I’m tired – it was an all-nighter for me at the National Indoor Arena count.  I’m deeply depressed by the whole hung-parliament scenario.  Even if we can form a Government through coalition or a minority administration I cannot see us being able to push through the ‘big ideas’ and more radical policies that drew me to fight for the Conservatives in this election.   An election campaign takes a real toll on candidates, agents and activists – it is physically and emotionally exhausting and work and family inevitably suffer.  I doubt any of us in any party have any appetite to go through it all again in short order.  The onus is now on the party leaders to find something that can work that will avoid that.  But unless that ‘something’ allows us to implement our agenda then a return to the polls will be necessary.  Power for powers sake isn’t why people should be in politics – if you can’t  implement your agenda and are crippled by the politics of compromise then it isn’t worth it.  I will sleep now.  Let the dust settle and see if the metaphoric hangover shifts.



Filed under Election

6 responses to “Hung Parliament Leaves All Parties Hungover

  1. Steve Sant

    Im afraid you have not won and precedent is with Gordon Brown who as sitting PM gets first go at forming a government.If,as I suspect,Labour is forced by Nick Clegg to introduce electoral reform without a referendum the Tory Partys last ever PM will have been John Major for yesterday showed that despite everything the Tories cannot win the electorate over under any system and certainly will have zero chance of forming a government under PR.As a former miner thrown onto the dole by Mrs Thatcher for having the audacity to strike to save my job and the jobs of my friends I find this scenario most appealing.We shall keep the Red Flag flying high after all.

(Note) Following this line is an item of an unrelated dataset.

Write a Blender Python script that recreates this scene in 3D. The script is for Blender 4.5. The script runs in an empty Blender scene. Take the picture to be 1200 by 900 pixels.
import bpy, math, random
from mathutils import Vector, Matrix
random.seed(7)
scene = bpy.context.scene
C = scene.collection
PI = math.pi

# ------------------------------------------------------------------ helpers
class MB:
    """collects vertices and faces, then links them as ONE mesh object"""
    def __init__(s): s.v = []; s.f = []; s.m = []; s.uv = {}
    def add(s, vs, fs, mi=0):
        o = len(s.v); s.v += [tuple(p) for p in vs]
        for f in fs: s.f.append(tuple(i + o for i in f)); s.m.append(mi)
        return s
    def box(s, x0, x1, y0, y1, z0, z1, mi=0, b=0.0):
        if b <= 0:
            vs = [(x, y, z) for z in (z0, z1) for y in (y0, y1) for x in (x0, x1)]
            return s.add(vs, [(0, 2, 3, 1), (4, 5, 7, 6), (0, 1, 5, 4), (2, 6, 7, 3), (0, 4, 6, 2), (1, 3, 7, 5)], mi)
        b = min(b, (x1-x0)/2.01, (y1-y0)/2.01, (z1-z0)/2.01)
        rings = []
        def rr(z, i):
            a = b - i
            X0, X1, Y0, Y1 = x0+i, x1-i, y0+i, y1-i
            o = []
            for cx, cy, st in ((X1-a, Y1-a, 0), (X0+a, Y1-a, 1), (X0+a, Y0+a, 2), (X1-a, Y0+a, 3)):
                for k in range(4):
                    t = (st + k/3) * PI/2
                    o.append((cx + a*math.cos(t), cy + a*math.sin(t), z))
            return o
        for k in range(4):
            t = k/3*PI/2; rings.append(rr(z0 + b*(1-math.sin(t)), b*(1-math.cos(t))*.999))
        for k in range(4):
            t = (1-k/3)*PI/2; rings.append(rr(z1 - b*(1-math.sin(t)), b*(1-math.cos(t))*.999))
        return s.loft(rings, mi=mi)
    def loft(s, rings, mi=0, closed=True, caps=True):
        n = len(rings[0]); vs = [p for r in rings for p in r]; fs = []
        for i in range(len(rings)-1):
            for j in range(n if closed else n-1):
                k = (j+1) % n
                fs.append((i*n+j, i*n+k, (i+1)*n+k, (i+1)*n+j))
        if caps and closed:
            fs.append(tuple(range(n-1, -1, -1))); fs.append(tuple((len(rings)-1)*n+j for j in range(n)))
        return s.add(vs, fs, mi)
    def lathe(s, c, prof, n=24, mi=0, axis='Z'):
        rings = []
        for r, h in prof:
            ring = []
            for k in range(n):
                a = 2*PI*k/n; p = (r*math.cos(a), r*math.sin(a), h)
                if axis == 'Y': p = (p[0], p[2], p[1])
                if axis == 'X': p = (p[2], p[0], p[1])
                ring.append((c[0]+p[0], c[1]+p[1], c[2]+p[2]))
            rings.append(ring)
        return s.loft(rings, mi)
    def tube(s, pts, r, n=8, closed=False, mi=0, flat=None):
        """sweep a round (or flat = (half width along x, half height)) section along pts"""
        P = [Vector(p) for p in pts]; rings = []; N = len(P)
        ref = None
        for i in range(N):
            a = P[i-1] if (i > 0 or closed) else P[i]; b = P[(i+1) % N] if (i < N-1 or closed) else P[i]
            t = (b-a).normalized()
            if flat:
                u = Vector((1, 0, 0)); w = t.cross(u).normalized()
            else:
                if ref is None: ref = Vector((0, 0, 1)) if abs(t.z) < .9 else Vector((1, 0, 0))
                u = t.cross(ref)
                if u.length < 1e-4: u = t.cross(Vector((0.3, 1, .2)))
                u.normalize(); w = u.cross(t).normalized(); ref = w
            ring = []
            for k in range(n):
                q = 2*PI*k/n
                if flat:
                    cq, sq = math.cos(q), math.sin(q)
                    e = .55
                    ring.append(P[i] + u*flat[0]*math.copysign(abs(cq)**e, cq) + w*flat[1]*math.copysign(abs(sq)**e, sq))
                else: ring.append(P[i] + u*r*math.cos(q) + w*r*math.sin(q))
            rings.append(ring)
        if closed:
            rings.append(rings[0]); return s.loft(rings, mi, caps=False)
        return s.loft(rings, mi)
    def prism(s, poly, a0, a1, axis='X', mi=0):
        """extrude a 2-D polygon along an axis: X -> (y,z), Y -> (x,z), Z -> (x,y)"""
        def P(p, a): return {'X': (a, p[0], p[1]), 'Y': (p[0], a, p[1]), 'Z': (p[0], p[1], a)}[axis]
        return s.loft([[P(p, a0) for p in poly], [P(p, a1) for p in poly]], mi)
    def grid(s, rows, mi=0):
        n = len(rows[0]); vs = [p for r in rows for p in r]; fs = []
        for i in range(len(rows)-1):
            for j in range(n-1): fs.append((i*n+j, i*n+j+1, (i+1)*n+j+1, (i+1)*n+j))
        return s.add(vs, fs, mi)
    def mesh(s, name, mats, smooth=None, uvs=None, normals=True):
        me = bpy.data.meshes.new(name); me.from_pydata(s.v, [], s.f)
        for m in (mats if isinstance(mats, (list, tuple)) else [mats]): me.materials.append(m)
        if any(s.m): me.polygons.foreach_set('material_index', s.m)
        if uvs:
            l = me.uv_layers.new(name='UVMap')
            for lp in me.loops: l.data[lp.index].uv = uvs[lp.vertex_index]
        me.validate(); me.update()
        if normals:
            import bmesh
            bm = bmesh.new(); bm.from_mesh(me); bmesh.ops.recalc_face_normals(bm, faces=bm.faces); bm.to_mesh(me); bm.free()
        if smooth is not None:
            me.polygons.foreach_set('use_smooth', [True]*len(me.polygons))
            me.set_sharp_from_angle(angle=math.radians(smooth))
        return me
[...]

    • Steve, you are of course right that Brown has first dibs but as Clegg ruled out a deal with Brown this morning it is academic.

      I’ve commented on this blog many times about the fact that for such a huge proportion of the population the word ‘Tory’ and ‘Thatcher’ are one and the same and spat out when spoken. Their personal experiences of the 80s mean even 30 years later they wont give anyone in blue a fair crack of the whip. It’s much the same that many who had a rotten time under Callaghan (or Wilson) could never imagine voting Labour again – the key difference being that Blair managed to disassociate himself so much with ‘old’ Labour that people took a second look and gave him a chance – Cameron clearly hasn’t managed to make the same break with what is perceived as ‘old’ Toryism. That’s why the Conservatives don’t have a majority government today – not because of policies….

  2. Kate Stansfield

    If David Cameron really believes in himself and his party then he should go it alone,even with that tiny majority. To share power is weak. None likes weakness especially when it comes to governing a nation.
    All that can happen is that if his policies are just,fair and affordable and are overturned by a vindictive opposition,well,the people will see and judge for themselves.
    If too many of his policies and efforts which are logically right for the nation are scuppered then let us have the next election with rather more cards seen to be on the table.

    • Parthiban Yahambaram

      david cameron does not have a majority – not even a tiny one –

      the 306 seats held by the conservatives are a minority – to attempt a minority government at this point would be disastrous because there is in fact a global financial crisis – no legislation could be passed without the cooperation of the Lib Dems and at the end of a few months the tories would be blamed for all the difficult economic decisions that they would be forced to make while in power –

  3. EnglishCad

    The only good thing that may come from this is that Mr Cable might get a seat in the cabinet. The only politician with any form of common sense and back bone. Why he is hooked up with the party of dreamers is anyone guess? Cameron seems a descent sort, even if he hasn’t a clue as to what people are really concerned with, trust me it’s not c02 emissions. He is too concerned with image. Almost a mini Blair at times. Who ever takes charge they will need a strong resolve and a large amount of luck.

  4. Bill Grime

    Have an elected House of Lords by propotional representation. This would enable anyone anywhere in the country to vote for any party, Scot Nats, Plaid, English Democrats or any other. Elections could be fixed term and every 50000 votes would elect a member.
    The commons would continue to elect constituency members; the Lords has never had constituency members so this would not cause a problem. I hope Nick Clegg would find this acceptable.